In claiming that Social Security was unfair to her uncle, Carter also ignored a substantial element of the Social Security program: survivor and disability benefits. If her uncle, who died when he was 58, had become disabled, he would have received disability benefits from Social Security. In addition, his wife and children, if he had them, would have been entitled to Social Security survivor benefits.

Finally, Carter criticized the current Social Security system as inefficient, writing: “The program, as it stands, is an inefficient way to save for retirement: It has a decreasing rate of return.” Many economists believe, however, that President Bush's proposed private investment accounts will vastly increase retirees' exposure to risk without producing a better rate of return than the current system. Brookings Institution senior fellow Peter R. Orszag, former special assistant to the president for economic policy (1997-98), reviewed estimates by three other economists -- including one who openly favors creating individual accounts -- and all three indicated that private accounts will typically provide a rate of return similar to that provided under the current system.

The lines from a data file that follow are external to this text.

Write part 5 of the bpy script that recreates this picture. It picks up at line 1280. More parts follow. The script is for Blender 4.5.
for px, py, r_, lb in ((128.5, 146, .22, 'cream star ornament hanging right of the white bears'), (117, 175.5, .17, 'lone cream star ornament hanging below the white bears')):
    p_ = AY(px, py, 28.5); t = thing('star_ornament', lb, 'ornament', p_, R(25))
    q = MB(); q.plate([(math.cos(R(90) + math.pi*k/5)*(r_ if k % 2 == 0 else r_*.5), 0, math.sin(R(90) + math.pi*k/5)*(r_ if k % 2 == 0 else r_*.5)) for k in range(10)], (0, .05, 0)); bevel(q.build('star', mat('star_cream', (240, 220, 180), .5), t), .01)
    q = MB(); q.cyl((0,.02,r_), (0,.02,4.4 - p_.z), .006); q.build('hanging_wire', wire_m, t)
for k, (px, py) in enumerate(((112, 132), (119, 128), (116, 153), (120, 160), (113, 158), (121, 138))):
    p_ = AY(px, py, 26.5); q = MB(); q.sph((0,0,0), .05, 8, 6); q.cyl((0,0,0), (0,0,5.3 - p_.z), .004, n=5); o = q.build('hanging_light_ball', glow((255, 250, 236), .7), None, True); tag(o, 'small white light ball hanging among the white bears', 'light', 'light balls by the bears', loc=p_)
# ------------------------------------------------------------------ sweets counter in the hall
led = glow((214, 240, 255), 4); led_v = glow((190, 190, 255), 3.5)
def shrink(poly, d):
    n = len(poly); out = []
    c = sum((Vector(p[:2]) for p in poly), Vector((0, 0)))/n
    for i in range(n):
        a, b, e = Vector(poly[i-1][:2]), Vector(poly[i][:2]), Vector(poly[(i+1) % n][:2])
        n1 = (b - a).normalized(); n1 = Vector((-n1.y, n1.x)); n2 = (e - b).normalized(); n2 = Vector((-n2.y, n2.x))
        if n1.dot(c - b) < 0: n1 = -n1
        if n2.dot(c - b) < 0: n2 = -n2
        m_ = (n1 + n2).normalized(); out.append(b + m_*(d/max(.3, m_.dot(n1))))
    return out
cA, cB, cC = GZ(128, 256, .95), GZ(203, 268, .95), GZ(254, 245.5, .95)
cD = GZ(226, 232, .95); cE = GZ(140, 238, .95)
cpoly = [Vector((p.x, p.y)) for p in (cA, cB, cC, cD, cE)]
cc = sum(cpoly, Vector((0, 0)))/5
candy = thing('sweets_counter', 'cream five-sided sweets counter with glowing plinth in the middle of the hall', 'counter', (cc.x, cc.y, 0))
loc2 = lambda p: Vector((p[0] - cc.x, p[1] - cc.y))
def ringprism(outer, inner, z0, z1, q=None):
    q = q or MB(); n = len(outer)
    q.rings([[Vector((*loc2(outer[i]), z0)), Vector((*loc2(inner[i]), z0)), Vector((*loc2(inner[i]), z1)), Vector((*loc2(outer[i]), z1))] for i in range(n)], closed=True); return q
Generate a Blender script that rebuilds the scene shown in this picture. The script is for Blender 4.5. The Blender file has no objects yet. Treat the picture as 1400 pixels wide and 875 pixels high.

Vincenzo Galasso, a researcher at the Centre for Economic and Policy Research, argued in a paper PDF published in the September 2002 Social Security Bulletin that the rate of return would be higher in the current system than for private accounts. He wrote: “Calculations of the median voter's return from ”investing" in Social Security suggest that for a majority of voters the U.S. Social Security system provides higher ex-post, or actual, returns than alternative assets."